** start **
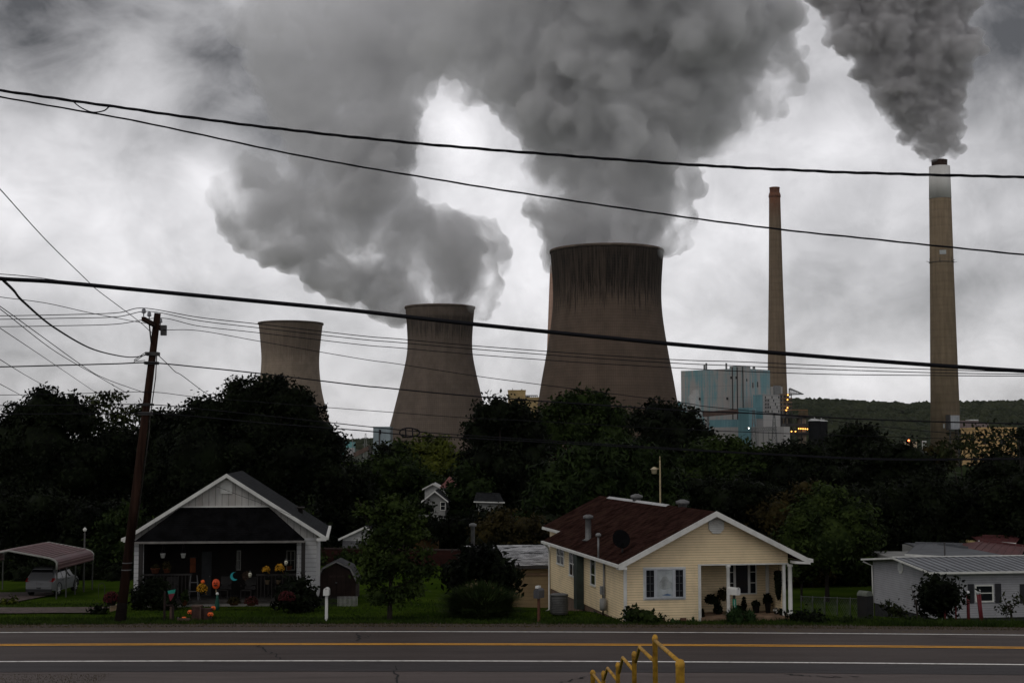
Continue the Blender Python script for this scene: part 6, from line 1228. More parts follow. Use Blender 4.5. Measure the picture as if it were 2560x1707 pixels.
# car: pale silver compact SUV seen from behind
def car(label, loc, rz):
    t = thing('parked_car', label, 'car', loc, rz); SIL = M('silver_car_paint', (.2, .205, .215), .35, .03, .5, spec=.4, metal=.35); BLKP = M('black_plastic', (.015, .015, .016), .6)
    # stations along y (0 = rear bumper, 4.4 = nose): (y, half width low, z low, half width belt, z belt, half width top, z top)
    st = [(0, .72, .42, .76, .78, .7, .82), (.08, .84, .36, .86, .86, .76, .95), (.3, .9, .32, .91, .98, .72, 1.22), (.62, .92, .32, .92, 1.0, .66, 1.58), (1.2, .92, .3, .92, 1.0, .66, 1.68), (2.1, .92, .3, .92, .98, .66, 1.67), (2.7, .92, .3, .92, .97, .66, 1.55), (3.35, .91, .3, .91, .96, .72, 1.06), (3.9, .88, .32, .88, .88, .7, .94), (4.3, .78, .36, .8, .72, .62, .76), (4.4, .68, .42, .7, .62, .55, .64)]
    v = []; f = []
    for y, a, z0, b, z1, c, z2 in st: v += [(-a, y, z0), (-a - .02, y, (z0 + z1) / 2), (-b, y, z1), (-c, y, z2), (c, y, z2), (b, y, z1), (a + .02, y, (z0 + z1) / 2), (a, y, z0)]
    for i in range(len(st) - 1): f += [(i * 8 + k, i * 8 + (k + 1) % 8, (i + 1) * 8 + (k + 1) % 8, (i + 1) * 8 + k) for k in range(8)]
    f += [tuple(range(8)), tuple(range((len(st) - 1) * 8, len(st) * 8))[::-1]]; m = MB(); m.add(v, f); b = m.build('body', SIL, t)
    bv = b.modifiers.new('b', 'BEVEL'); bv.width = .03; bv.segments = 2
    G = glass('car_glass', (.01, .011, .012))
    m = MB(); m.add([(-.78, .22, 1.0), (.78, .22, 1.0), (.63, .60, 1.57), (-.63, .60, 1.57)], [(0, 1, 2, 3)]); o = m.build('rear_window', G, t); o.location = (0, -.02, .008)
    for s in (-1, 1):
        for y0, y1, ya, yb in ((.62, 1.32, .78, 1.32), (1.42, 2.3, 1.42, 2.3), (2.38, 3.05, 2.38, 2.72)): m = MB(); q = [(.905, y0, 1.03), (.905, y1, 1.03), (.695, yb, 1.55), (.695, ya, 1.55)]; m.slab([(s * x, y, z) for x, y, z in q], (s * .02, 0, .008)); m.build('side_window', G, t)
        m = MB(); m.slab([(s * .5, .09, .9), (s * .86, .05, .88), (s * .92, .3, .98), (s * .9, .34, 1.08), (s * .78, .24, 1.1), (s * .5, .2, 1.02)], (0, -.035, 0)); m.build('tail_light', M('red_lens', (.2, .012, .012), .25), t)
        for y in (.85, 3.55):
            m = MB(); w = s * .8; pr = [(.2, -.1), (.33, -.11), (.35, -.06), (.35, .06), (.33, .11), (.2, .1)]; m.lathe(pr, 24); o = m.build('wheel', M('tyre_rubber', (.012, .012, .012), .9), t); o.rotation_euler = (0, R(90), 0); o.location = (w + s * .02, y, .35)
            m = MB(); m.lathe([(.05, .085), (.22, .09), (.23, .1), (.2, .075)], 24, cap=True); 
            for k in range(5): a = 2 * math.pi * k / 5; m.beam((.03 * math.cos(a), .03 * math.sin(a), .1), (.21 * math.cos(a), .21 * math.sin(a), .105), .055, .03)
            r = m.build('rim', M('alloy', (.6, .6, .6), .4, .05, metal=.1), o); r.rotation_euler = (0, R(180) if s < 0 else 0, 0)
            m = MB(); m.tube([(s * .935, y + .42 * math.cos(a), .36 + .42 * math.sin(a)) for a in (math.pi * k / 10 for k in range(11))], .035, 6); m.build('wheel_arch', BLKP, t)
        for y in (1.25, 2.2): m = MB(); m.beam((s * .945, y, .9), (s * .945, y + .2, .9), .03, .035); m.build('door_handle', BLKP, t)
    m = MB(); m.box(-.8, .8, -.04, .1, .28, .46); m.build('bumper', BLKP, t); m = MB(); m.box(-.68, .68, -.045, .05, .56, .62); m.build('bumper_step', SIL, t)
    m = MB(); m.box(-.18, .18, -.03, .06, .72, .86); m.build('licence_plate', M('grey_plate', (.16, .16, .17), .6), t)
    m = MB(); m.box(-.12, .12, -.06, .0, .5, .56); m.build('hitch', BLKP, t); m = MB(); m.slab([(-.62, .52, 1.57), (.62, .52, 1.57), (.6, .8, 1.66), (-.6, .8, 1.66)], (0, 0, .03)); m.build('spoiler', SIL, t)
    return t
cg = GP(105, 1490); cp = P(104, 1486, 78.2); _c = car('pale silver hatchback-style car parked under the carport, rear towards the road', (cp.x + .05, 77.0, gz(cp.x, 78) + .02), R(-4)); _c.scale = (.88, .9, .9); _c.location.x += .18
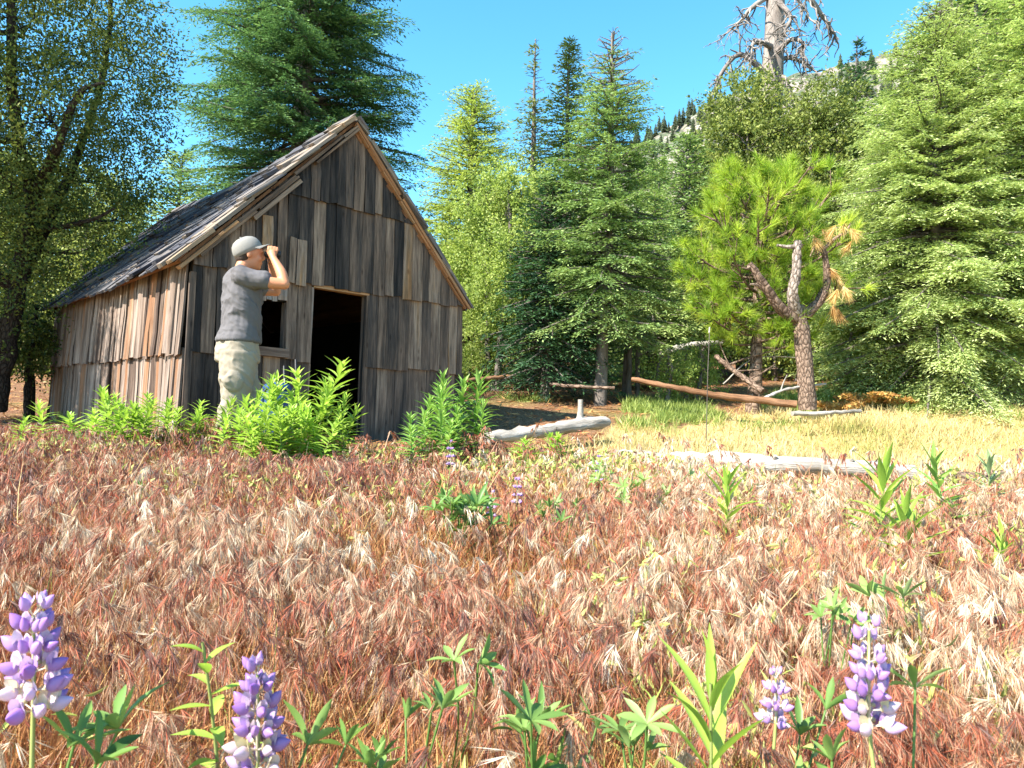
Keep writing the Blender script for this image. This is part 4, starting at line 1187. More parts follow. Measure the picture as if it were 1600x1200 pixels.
** end **
What the exercise asks: Using the listing above, pull out all lines that hold the word "follow".

Exercise output:
Continue the Blender Python script for this scene: part 6, from line 1228. More parts follow. Use Blender 4.5. Measure the picture as if it were 2560x1707 pixels.
Keep writing the Blender script for this image. This is part 4, starting at line 1187. More parts follow. Measure the picture as if it were 1600x1200 pixels.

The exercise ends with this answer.